Crime watch has limits

Published 7:47 pm Saturday, March 24, 2012

If you have not heard the name Trayvon Martin by now, you should have.

What we know about the 17-year-old is that he was shot to death in Sanford, Fla., last month by George Zimmerman, a self-appointed neighborhood crime-watch captain.

Martin, who was walking home from a local convenience store after buying a bag of Skittles and an iced tea, was wearing a hoodie and talking on the cellphone with his girlfriend.

Apparently that was enough for Zimmerman to consider him suspicious.
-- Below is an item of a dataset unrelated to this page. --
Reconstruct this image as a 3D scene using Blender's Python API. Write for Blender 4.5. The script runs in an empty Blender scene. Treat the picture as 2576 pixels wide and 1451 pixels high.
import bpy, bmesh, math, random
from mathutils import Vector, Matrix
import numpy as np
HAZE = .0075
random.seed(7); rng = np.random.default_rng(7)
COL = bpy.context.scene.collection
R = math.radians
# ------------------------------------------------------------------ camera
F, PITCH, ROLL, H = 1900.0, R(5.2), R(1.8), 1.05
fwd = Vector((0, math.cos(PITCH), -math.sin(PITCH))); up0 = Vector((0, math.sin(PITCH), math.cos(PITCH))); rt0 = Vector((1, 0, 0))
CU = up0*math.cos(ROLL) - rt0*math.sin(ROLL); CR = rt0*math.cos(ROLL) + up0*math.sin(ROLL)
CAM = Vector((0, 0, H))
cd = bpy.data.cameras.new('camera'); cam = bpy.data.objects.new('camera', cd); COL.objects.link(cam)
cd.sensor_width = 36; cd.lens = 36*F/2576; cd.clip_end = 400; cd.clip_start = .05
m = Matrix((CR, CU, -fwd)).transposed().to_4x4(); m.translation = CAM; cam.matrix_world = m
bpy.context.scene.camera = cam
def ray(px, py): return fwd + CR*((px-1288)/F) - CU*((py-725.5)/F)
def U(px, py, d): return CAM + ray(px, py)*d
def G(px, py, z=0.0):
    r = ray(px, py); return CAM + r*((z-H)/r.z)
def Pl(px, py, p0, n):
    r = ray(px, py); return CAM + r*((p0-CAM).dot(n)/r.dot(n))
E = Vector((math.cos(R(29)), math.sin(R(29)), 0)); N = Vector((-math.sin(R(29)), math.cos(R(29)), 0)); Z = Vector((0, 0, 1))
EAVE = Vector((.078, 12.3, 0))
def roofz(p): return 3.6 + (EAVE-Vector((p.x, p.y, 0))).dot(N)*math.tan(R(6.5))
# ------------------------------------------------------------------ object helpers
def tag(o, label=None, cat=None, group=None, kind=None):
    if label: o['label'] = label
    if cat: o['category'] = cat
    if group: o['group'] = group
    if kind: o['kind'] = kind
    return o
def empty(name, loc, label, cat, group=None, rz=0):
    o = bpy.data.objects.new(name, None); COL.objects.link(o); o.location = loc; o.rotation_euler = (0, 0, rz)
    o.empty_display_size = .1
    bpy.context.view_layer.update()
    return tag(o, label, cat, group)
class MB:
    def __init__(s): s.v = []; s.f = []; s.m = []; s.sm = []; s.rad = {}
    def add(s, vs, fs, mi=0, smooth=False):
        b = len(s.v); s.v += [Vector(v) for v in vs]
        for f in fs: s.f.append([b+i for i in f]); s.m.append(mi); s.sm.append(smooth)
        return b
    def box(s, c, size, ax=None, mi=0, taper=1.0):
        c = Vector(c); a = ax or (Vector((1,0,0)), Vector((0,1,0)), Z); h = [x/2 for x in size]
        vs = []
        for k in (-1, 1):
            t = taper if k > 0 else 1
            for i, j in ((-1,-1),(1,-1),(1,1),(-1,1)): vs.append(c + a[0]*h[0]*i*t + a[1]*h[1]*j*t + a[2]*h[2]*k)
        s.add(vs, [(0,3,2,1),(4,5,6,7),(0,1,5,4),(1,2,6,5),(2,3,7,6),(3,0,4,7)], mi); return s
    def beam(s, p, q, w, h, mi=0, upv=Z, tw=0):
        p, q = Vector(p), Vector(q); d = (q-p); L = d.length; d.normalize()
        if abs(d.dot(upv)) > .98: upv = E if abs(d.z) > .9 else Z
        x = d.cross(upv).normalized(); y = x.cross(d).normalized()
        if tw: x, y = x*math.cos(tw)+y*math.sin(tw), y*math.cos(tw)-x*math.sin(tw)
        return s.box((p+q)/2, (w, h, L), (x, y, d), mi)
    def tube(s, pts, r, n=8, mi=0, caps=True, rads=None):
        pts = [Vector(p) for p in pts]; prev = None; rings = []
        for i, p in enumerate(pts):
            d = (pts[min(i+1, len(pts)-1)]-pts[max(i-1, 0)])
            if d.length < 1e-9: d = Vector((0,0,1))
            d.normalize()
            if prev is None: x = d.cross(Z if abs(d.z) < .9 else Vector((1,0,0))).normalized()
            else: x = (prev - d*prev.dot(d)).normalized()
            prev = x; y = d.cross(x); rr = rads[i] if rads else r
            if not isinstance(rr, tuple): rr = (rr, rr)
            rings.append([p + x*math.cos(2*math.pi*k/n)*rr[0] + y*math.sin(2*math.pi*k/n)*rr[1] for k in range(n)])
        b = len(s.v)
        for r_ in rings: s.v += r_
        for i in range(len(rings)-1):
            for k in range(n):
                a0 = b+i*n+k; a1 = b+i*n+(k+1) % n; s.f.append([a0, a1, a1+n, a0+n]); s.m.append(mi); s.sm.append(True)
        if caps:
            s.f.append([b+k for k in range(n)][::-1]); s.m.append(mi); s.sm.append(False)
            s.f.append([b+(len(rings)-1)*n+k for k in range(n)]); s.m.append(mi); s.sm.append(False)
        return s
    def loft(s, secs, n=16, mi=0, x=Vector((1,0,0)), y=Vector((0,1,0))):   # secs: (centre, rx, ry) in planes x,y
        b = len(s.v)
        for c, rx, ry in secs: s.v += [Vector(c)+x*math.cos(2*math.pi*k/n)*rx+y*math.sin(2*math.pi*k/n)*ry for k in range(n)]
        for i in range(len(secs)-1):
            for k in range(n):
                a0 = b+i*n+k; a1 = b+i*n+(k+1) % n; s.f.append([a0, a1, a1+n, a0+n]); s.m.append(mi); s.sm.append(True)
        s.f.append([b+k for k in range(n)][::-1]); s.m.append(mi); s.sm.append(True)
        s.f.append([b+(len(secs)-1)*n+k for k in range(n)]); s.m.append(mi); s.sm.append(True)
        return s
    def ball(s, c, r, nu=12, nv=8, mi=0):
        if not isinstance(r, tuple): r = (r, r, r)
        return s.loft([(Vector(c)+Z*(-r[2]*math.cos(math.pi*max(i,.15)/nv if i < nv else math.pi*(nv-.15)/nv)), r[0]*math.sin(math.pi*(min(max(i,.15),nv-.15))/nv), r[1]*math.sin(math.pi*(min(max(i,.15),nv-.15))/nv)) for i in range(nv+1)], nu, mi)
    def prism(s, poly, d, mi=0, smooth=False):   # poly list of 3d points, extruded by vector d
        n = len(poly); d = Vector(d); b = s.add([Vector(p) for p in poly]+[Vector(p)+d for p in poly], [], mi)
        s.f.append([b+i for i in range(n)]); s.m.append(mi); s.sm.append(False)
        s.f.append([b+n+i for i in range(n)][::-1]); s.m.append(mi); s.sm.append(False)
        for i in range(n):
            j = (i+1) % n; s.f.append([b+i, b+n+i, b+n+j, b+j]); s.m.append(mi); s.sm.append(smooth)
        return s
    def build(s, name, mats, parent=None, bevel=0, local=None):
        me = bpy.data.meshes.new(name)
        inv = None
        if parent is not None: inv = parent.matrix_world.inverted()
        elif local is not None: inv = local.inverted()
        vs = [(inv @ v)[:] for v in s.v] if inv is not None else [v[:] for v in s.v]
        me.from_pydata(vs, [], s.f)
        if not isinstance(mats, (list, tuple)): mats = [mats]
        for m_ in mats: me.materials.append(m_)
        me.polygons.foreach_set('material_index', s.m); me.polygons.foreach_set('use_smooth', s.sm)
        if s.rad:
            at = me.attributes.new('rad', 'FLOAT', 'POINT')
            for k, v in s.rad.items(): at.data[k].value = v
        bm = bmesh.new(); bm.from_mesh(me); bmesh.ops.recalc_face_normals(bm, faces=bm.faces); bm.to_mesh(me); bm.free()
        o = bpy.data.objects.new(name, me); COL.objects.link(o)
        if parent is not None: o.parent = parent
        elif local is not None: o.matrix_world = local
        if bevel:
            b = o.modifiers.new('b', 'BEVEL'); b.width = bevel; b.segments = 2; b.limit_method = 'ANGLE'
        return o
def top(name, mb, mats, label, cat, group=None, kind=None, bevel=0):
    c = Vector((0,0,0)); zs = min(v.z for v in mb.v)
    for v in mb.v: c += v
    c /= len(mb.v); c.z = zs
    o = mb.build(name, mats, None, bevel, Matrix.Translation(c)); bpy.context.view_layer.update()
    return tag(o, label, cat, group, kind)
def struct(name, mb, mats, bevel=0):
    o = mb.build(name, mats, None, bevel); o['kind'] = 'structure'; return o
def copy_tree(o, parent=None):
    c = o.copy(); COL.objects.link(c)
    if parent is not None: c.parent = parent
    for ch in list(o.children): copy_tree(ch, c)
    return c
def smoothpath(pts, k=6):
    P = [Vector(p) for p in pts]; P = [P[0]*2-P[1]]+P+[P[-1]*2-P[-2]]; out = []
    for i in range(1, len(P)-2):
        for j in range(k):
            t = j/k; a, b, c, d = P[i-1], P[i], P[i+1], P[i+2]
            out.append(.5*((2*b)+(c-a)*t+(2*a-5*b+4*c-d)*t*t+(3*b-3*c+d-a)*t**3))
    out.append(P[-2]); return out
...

Zimmerman called 911, telling a police dispatcher: “This guy looks like he is up to no good. He is on drugs or something.”

When asked, Zimmerman acknowledged he was following Martin. Police dispatchers told him to stop.

The National Crime Prevention Council stresses that “watch groups are not vigilantes and should not assume the role of the police. Their duty is to ask neighbors to be alert, observant, and caring — and to report suspicious activity or crimes immediately to the police.”

It would appear in this case that Zimmerman overstepped these bounds, and the result is that a young man’s life came to an end.

The neighborhood crime-watch program is not intended to replace police. Limits are there to protect innocent victims as well as neighborhoods.